SHORT PROBLEM
Using the records below, quote only the span that opens with the line containing "The Blender Python" and closes with the line containing "1), .012, M['soil'], 'structure', cross=4, thick=.05)", exactly and inclusively.

INFORMATION GIVEN

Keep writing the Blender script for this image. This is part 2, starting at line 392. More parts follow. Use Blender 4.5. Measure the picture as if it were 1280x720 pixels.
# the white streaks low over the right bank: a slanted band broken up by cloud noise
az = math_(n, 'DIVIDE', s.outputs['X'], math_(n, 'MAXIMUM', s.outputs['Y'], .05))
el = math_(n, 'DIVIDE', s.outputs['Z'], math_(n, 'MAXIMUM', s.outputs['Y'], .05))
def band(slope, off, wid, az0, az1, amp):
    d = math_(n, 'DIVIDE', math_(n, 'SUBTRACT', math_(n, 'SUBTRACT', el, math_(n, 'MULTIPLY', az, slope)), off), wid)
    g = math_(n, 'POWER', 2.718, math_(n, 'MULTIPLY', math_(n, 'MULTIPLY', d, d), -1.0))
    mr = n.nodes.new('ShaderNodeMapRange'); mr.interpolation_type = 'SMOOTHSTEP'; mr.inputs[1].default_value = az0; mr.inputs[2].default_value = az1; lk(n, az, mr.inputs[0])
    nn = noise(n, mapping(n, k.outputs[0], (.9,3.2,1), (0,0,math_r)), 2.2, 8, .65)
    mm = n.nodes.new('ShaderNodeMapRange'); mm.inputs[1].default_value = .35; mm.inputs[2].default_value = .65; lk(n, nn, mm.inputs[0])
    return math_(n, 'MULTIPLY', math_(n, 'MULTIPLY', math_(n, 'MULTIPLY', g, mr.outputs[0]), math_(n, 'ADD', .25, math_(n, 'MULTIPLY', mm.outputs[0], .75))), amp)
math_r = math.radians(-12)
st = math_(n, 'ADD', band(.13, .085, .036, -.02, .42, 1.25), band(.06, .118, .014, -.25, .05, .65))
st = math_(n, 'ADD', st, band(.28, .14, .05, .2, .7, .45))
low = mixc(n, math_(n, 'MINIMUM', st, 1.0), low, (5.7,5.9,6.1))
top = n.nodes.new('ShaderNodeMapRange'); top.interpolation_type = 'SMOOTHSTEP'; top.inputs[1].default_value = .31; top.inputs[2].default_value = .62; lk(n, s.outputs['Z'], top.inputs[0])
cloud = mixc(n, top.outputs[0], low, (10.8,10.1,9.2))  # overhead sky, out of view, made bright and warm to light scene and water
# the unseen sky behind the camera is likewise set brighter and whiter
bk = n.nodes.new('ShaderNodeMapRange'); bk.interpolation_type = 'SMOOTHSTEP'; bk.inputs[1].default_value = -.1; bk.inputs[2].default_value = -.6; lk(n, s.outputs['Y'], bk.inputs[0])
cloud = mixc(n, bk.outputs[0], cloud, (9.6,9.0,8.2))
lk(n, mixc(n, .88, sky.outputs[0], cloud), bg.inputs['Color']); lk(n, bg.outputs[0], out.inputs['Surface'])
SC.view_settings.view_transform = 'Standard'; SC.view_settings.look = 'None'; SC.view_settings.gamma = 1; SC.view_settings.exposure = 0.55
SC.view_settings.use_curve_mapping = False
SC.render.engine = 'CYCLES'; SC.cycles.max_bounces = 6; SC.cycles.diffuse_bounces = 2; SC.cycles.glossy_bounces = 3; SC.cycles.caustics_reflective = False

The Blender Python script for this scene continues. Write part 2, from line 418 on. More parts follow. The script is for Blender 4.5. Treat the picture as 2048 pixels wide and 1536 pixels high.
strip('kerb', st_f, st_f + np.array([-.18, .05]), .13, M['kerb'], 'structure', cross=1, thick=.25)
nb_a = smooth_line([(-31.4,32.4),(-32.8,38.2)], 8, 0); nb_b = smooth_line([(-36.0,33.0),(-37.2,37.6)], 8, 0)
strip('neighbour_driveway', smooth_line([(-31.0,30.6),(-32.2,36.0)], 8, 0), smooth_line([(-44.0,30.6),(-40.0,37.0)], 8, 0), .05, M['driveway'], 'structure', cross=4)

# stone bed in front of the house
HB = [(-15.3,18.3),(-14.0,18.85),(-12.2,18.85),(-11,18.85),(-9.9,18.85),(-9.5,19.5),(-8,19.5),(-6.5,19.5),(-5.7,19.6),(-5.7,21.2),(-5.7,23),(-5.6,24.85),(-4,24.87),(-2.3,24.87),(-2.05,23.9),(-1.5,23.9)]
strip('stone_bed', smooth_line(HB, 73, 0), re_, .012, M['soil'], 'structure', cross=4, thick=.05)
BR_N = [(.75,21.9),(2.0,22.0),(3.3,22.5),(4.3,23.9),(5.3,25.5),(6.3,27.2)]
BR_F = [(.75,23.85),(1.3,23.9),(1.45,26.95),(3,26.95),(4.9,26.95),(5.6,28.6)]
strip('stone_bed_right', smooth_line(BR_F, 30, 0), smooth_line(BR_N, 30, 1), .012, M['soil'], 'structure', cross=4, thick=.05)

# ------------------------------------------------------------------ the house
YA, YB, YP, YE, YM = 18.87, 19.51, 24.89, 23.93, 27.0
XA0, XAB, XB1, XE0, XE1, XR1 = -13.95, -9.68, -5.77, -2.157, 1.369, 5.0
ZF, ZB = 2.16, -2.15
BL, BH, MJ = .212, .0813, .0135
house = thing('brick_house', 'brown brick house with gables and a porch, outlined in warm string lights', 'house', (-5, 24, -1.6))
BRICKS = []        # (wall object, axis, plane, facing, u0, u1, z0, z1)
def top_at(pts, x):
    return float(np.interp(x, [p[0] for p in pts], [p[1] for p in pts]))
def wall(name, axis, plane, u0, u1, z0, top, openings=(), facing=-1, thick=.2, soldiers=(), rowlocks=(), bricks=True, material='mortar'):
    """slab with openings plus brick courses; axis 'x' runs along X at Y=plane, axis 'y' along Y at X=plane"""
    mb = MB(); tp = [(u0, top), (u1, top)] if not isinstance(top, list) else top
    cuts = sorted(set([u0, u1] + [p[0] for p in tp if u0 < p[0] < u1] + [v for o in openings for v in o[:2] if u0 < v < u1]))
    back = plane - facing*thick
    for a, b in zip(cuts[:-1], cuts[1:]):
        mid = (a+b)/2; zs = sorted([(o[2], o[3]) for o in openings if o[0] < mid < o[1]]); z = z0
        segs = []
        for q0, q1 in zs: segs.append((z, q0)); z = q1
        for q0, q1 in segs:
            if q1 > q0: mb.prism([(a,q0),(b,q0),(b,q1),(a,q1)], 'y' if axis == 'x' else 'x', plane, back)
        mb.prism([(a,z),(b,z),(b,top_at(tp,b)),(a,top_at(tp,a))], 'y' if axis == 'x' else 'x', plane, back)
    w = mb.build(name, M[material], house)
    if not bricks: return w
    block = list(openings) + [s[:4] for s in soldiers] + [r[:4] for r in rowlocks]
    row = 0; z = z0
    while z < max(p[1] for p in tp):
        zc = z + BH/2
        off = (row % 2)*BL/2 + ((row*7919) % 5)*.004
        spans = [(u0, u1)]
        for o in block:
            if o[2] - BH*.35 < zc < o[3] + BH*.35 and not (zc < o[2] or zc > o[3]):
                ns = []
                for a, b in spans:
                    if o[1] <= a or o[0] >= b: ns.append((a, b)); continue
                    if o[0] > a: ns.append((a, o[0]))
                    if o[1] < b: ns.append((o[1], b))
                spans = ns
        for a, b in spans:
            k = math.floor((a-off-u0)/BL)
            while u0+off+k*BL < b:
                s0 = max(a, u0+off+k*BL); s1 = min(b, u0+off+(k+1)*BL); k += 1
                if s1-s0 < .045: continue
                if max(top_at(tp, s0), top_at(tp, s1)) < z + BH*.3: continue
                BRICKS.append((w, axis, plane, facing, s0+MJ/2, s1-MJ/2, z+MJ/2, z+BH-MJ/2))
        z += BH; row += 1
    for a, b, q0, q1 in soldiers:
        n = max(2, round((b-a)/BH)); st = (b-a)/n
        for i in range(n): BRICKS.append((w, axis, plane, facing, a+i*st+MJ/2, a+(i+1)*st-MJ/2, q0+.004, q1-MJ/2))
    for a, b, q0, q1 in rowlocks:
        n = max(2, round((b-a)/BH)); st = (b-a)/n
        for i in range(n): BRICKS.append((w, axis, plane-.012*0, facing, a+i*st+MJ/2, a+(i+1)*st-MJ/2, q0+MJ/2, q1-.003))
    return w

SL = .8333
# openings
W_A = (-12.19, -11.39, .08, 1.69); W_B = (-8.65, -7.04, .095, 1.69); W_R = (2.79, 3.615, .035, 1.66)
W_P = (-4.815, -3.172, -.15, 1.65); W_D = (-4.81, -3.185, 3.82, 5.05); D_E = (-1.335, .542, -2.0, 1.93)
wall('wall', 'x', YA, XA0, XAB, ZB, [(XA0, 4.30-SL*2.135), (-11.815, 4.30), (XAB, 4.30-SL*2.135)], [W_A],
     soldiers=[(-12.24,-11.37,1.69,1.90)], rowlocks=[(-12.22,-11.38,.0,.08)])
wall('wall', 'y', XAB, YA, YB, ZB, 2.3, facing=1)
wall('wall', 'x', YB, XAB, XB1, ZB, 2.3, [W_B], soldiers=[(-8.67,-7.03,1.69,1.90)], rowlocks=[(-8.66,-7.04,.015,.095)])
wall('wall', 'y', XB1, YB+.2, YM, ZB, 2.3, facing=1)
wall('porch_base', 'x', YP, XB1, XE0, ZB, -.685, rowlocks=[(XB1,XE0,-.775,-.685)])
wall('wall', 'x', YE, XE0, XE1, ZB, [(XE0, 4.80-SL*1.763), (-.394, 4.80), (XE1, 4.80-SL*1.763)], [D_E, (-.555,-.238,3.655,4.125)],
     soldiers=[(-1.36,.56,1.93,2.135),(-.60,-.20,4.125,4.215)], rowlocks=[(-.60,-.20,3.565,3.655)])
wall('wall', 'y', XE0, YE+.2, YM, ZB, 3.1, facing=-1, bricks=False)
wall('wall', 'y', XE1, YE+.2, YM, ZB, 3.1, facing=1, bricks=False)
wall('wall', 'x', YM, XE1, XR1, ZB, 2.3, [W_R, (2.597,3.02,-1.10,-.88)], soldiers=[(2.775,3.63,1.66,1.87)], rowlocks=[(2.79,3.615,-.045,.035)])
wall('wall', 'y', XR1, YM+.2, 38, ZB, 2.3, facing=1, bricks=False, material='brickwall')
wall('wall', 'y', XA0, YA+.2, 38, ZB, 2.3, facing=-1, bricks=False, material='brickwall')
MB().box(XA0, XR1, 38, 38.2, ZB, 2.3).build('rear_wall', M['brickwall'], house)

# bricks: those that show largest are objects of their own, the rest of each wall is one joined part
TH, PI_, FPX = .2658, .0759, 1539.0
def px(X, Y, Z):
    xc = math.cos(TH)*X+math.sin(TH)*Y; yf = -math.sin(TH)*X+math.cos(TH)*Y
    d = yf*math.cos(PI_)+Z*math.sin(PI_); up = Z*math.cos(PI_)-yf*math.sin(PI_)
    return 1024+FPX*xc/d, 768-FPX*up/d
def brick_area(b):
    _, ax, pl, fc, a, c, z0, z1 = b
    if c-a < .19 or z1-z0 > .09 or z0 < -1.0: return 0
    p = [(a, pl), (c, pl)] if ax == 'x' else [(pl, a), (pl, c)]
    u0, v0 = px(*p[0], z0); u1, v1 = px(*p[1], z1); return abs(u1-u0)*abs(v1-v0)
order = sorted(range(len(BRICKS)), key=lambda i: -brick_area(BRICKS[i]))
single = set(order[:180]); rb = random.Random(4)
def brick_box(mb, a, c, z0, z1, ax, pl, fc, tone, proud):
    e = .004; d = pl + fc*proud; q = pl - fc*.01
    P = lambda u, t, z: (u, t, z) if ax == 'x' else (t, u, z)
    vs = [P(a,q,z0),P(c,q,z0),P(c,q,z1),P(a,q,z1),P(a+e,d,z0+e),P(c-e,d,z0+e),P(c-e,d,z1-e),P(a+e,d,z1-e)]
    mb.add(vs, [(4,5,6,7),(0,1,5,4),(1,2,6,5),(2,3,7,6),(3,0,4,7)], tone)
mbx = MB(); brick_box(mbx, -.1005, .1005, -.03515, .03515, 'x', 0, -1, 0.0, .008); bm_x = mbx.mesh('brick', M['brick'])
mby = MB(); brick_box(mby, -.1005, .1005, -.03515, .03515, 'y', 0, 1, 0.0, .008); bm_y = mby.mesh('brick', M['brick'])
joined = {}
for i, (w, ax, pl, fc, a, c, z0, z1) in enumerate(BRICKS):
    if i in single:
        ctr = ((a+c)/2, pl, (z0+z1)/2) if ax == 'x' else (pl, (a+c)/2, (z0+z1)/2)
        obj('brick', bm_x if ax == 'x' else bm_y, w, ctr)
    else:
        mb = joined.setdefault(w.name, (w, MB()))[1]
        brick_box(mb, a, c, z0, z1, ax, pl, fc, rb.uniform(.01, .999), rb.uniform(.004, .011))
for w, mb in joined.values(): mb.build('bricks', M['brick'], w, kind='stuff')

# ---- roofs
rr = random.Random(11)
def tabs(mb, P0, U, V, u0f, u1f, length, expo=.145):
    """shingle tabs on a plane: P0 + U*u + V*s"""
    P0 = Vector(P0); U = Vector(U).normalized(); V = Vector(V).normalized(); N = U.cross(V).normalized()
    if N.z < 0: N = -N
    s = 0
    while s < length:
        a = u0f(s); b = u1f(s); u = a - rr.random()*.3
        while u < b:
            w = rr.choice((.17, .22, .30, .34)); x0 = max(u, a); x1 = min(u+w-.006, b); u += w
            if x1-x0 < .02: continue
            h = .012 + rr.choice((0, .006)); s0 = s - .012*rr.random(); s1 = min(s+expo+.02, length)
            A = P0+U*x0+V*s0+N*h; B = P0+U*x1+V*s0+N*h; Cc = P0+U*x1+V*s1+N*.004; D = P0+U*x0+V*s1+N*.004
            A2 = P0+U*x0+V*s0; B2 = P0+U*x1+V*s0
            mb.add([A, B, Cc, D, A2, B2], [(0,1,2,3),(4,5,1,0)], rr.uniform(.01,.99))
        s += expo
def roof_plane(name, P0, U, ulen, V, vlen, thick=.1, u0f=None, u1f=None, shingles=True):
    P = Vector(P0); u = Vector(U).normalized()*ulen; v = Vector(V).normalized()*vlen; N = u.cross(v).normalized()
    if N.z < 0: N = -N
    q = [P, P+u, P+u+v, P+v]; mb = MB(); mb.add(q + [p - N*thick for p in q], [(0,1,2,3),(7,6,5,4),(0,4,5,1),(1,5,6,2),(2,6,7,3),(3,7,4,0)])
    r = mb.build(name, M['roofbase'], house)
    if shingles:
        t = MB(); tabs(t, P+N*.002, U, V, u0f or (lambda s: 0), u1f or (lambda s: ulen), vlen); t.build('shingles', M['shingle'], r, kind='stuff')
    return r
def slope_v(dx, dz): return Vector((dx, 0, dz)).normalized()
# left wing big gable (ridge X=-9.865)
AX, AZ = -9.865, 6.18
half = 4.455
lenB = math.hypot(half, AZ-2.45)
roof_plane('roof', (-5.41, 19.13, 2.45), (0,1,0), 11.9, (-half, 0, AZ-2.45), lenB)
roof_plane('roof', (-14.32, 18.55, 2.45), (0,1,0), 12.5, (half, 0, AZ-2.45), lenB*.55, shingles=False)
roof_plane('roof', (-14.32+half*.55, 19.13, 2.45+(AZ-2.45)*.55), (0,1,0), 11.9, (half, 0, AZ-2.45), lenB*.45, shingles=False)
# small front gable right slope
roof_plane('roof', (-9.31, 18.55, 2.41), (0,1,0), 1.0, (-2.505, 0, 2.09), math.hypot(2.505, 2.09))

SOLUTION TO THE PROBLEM
The Blender Python script for this scene continues. Write part 2, from line 418 on. More parts follow. The script is for Blender 4.5. Treat the picture as 2048 pixels wide and 1536 pixels high.
strip('kerb', st_f, st_f + np.array([-.18, .05]), .13, M['kerb'], 'structure', cross=1, thick=.25)
nb_a = smooth_line([(-31.4,32.4),(-32.8,38.2)], 8, 0); nb_b = smooth_line([(-36.0,33.0),(-37.2,37.6)], 8, 0)
strip('neighbour_driveway', smooth_line([(-31.0,30.6),(-32.2,36.0)], 8, 0), smooth_line([(-44.0,30.6),(-40.0,37.0)], 8, 0), .05, M['driveway'], 'structure', cross=4)

# stone bed in front of the house
HB = [(-15.3,18.3),(-14.0,18.85),(-12.2,18.85),(-11,18.85),(-9.9,18.85),(-9.5,19.5),(-8,19.5),(-6.5,19.5),(-5.7,19.6),(-5.7,21.2),(-5.7,23),(-5.6,24.85),(-4,24.87),(-2.3,24.87),(-2.05,23.9),(-1.5,23.9)]
strip('stone_bed', smooth_line(HB, 73, 0), re_, .012, M['soil'], 'structure', cross=4, thick=.05)
BR_N = [(.75,21.9),(2.0,22.0),(3.3,22.5),(4.3,23.9),(5.3,25.5),(6.3,27.2)]
BR_F = [(.75,23.85),(1.3,23.9),(1.45,26.95),(3,26.95),(4.9,26.95),(5.6,28.6)]
strip('stone_bed_right', smooth_line(BR_F, 30, 0), smooth_line(BR_N, 30, 1), .012, M['soil'], 'structure', cross=4, thick=.05)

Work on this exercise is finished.